Figure 2: Correlation of measured early strength with predicted strength (Blaine/chemistry factors) using Insitec Blaine measurements

How can this new on-line particle size information be used to improve production and impact the bottom line? Real time feed back control improves the consistency of the final product. Having better control over the milling process makes it possible to mill product closer to specifications thereby increasing throughput and lowering manufacturing cost. For example: our cement customer produced 14 days of type I cement. The average 1-day strength was 2280psi, 480psi above the ASTM specification. Using the model derived earlier, (see figure 1), we want to define a target Blaine # that will yield the specification 1-day strength (plus a safety margin). A conservative margin would be to use three times the standard error of the prediction model. Statistically, this will result in less than 1% rejects. The current rate of recycle is approximately 5%, therefore this margin would reduce the recycle rate by a factor of 5. From Figure 3, the 3-sigma target for 1-day strength = 1800+3*107=2121 psi (159 psi lower than the month average).
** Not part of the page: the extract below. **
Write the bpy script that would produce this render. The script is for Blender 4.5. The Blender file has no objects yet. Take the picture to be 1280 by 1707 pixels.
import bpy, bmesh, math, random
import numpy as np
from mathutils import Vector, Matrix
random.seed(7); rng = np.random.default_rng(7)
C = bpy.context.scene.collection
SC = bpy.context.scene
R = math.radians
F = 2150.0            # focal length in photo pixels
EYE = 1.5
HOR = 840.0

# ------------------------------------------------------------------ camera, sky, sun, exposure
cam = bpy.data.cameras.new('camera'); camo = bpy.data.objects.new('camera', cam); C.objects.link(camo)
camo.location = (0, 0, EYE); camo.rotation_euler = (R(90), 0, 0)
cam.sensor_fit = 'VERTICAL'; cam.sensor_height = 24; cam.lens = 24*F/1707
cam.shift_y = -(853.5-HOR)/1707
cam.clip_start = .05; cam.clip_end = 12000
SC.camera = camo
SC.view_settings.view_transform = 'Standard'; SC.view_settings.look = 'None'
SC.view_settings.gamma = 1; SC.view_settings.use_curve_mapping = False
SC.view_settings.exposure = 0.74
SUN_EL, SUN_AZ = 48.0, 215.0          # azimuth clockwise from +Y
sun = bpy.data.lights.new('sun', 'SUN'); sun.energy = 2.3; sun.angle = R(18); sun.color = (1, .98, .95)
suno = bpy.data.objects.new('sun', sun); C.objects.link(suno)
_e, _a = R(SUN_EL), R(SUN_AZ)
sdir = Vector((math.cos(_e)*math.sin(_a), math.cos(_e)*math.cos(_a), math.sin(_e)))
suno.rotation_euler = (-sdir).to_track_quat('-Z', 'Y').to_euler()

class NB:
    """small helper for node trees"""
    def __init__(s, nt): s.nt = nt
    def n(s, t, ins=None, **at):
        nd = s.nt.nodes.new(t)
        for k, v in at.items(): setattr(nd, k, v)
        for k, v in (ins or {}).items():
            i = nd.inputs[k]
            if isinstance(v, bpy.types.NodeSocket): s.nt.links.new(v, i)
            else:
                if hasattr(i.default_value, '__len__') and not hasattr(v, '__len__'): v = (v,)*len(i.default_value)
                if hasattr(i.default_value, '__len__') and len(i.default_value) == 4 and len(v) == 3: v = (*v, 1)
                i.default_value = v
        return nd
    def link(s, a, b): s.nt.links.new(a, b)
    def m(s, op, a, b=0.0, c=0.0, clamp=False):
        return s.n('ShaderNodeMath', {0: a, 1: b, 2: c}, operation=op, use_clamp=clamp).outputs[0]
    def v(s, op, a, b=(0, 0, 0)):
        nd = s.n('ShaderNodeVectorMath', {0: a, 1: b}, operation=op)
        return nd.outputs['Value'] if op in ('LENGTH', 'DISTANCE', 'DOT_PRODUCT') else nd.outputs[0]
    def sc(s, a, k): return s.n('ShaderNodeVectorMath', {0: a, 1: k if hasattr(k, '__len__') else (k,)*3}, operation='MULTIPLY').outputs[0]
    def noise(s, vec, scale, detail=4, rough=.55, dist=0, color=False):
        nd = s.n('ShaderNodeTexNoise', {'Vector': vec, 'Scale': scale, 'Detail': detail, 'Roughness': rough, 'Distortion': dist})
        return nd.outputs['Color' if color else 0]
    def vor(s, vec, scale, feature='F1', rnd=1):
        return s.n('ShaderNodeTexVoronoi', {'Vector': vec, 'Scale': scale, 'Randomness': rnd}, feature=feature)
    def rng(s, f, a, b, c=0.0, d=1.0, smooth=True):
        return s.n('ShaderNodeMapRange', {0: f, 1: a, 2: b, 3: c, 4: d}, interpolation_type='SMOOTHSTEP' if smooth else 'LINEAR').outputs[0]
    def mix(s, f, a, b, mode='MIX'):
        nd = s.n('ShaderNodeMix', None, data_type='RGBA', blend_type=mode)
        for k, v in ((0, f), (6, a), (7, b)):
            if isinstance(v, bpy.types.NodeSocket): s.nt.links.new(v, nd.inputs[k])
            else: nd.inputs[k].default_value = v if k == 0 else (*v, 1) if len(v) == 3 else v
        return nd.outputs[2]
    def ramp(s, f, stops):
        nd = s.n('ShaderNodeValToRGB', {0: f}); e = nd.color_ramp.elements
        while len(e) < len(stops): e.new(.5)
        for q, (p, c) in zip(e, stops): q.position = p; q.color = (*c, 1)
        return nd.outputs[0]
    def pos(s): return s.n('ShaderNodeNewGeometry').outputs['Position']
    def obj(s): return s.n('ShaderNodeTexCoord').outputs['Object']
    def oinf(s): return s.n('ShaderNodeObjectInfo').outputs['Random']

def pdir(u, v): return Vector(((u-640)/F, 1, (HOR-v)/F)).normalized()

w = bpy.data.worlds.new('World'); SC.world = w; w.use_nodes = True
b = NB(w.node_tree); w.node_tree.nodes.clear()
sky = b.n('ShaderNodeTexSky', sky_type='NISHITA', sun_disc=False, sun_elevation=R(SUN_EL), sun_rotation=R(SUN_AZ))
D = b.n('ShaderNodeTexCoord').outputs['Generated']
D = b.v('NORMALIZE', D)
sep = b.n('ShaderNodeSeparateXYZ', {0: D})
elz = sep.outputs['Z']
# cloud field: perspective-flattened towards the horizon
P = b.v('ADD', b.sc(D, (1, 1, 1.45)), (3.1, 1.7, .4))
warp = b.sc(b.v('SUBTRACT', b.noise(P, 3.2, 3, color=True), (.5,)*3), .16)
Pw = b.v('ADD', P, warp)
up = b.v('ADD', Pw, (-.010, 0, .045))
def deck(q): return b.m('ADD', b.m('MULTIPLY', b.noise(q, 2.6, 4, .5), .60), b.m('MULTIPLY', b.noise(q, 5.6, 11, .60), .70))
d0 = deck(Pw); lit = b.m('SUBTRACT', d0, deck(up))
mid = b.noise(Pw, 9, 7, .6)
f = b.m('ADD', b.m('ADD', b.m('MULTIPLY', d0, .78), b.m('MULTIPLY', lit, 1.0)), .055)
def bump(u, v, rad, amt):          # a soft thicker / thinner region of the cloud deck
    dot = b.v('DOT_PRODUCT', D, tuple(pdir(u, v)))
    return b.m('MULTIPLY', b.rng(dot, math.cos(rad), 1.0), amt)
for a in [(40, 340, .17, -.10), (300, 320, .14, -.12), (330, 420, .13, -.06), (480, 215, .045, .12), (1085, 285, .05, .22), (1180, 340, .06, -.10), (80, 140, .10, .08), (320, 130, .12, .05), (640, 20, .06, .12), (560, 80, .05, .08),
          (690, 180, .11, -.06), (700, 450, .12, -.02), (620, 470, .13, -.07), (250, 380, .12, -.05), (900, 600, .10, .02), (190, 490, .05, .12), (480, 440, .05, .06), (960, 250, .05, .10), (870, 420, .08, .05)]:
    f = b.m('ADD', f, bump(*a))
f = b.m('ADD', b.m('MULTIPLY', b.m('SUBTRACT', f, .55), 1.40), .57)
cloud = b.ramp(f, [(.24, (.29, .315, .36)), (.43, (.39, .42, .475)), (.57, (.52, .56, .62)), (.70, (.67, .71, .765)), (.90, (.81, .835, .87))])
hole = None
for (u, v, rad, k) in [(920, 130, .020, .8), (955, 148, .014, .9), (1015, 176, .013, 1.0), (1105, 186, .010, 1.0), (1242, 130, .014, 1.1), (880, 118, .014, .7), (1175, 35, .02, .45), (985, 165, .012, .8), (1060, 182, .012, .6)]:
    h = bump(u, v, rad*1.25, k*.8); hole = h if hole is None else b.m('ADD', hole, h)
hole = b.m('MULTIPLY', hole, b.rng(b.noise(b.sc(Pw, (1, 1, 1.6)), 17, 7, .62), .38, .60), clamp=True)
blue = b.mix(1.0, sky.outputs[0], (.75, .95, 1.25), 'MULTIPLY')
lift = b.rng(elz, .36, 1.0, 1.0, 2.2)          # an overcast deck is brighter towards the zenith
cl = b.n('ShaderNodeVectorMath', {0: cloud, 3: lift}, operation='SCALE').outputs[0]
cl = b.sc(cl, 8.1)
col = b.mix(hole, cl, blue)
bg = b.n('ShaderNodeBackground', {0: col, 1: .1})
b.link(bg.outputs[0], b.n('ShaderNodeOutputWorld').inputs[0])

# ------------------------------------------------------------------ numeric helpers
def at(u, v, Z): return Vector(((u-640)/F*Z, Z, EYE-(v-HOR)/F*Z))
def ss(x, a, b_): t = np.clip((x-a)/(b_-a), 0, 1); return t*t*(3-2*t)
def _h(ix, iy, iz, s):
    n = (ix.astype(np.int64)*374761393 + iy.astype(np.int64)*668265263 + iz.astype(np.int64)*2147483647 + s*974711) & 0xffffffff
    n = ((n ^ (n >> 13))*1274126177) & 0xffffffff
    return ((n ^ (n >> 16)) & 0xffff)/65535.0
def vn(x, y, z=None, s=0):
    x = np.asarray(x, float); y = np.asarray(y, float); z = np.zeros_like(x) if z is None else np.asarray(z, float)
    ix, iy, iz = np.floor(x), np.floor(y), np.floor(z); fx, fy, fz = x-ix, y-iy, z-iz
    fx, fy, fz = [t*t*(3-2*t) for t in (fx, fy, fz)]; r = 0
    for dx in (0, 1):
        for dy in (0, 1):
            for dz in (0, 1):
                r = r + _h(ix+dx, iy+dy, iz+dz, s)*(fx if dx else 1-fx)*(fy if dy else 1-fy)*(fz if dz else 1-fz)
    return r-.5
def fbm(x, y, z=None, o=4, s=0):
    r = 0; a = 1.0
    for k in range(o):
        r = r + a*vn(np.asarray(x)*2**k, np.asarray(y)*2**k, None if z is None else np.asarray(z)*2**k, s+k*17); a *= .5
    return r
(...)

It is important to note that any improvement in the standard error of the correlation model for strength will allow even further improvement.


Figure 3: Correlation between off-line Blaine measurement and on-line Insitec SSA measurement

From the 1 day strength prediction model we can define a non-dimensional correlation relationship:

S/S0 = A*B/B0 + D*C/C0 + F ...........Eqn. (1)

where:
S = 1 day strength (psi) and the subscript refers to a reference value of 2000 psi.
B = Blaine Number (cm2/g) and the subscript refers to a reference value of 4000 cm²/g.
C = Chemistry parameter (S_iO₂) and the subscript refers to a reference value of 21%.
A = Fineness coefficient = 1.18
D = Chemistry coefficient = -2.92
F = Constant = 2.88


Figure 4: Comparison of Insitec SSA with traditional Blaine measurement during 12 days of production

In addition, we have determined a correlation (Figure 4) that gives a relation between product throughput and one-day strength:

P/P0 = -0.83 B/B0 + 1.83 ................Eqn. (2)

where:
P = Production rate in Ton/hr and the subscript refers to a reference value of 100 Tons/hr:
Using Equations 1 and 2 we can eliminate the Blaine number and show that dP*/dS* = -0.7.

Thus a reduction in average strength of 159 psi or dS* = -8% gives a 5.6% (5.4 ton/hr) increased production. This equals 1800 tons lost production for the 14 production days in June of 1999 or at a sales price of $70 /ton, a lost revenue value of $126,000.00 for the period.

The above example assumes that the production is at capacity and that the market can absorb the increased production. If production were below capacity, the savings would be in reduced milling costs, still substantial savings. From Peray [4], the savings in theoretical milling is on the order of 3 % per 100 cm²/g decrease in fineness. Our current measured correlation is about 2% per 100 cm²/g decrease in fineness, in reasonable agreement with the theory.

Conclusions

We have developed a quantitative correlation between the Insitec Blaine # and the traditional air permeability Blaine measurement for the Ashgrove Leamington plant. An early strength (1day strength) prediction model has been established using a combination of fineness and chemical composition (Blaine # and S_iO₂). The standard error of the model is on the order of the expected error of the strength measurement. This correlation model shows that process throughput can be increased by 5%, while at the same time meeting strength requirements.
The year of 1999 saw an all time record year for cement production at Leamington to which Insitec was a major contributor. Due to tighter control of particle size, Ashgrove Cement were able to ensure the quality at slightly lower fineness: 3870 cm²/gm in 1998 vs. 3770 cm²/gm in 1999.